In the meantime, Jackson and Congress had come up with a weakened tariff that most of the other states who had termed the 1828 tariff an "abomination" were more in favor of. On July 14, 1832, President Jackson signed into law the Tariff of 1832. Most Northerners and half of Southerners in Congress voice their approval. Calhoun and the South Carolina delegation did not. A November state convention passed a resolution declaring both the 1828 and 1832 tariffs unconstitutional and unenforceable within the state borders of South Carolina beginning on February 1, 1833.

President Jackson responded on two fronts, advocating the use of military force to bring South Carolina into line while also convincing Congress to work on yet another tariff, one that South Carolina might finally approve. Congress passed both a Force Bill and the Compromise Tariff of 1833 (negotiated by the Great Compromiser himself, Henry Clay). South Carolina responded by repealing its nullification ordinance.

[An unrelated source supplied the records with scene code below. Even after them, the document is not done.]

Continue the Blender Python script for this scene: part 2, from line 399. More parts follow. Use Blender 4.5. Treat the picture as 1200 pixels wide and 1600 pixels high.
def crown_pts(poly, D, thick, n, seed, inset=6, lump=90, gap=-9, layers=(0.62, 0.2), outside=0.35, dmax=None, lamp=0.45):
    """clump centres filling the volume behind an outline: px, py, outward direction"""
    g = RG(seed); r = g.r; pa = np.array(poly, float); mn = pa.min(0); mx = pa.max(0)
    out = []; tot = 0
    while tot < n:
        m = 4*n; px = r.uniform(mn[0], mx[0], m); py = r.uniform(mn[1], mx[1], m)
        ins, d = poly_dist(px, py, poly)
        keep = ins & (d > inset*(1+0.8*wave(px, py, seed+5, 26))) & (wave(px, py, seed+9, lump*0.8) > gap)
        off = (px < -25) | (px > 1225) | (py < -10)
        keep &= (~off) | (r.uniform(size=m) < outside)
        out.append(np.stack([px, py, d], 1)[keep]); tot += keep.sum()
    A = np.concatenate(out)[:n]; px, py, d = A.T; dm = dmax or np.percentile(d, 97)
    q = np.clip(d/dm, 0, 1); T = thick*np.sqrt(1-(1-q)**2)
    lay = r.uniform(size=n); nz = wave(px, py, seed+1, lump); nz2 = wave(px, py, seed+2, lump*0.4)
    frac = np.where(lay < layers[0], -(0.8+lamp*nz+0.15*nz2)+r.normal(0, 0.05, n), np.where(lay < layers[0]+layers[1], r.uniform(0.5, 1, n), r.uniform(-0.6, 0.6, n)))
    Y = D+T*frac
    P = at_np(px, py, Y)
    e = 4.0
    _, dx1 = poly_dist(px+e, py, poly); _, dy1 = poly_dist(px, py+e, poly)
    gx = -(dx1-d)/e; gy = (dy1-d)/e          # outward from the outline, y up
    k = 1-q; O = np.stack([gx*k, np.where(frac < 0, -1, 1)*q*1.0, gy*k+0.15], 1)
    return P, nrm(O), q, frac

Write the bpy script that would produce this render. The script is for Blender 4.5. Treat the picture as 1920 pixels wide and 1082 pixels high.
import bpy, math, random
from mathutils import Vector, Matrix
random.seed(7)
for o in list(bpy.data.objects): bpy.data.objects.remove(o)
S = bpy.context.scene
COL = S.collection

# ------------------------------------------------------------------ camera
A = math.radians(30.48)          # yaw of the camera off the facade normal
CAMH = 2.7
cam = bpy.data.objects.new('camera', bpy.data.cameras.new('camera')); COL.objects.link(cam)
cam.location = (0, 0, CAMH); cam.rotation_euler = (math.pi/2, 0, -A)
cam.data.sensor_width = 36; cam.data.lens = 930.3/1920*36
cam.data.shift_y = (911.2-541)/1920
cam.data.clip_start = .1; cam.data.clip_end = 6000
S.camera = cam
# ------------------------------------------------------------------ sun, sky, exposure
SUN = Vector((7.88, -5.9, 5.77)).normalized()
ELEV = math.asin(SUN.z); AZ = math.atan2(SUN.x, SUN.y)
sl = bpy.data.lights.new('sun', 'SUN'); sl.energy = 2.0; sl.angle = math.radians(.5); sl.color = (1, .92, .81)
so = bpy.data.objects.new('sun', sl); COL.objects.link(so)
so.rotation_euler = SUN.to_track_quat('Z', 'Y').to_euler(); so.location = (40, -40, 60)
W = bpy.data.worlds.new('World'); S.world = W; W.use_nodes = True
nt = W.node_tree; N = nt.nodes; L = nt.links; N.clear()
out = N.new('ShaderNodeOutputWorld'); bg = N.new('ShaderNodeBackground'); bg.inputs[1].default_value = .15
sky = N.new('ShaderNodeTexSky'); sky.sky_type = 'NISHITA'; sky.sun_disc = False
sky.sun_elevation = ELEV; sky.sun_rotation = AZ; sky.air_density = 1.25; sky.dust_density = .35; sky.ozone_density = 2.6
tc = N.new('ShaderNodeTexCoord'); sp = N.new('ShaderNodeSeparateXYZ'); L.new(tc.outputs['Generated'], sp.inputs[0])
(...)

In a sense, both Jackson and South Carolina could claim victory. The new tariff was weak enough to gain the support of the recalcitrant South Carolina and the rest of the South, so state agitation was effectively at an end. South Carolina got what it wanted, and so did the Federal Government. Both sides avoided a military showdown (although Jackson might have helped convince South Carolina of the futility of this by sending a couple of Navy ships to Charleston). The idea of a state's being able to step outside the jurisdiction of the Federal Government didn't go away, however; that idea lay simmering on the back burner and heated up again, especially in South Carolina, a few decades later, in a series of irreconcilable differences that led to the Civil War.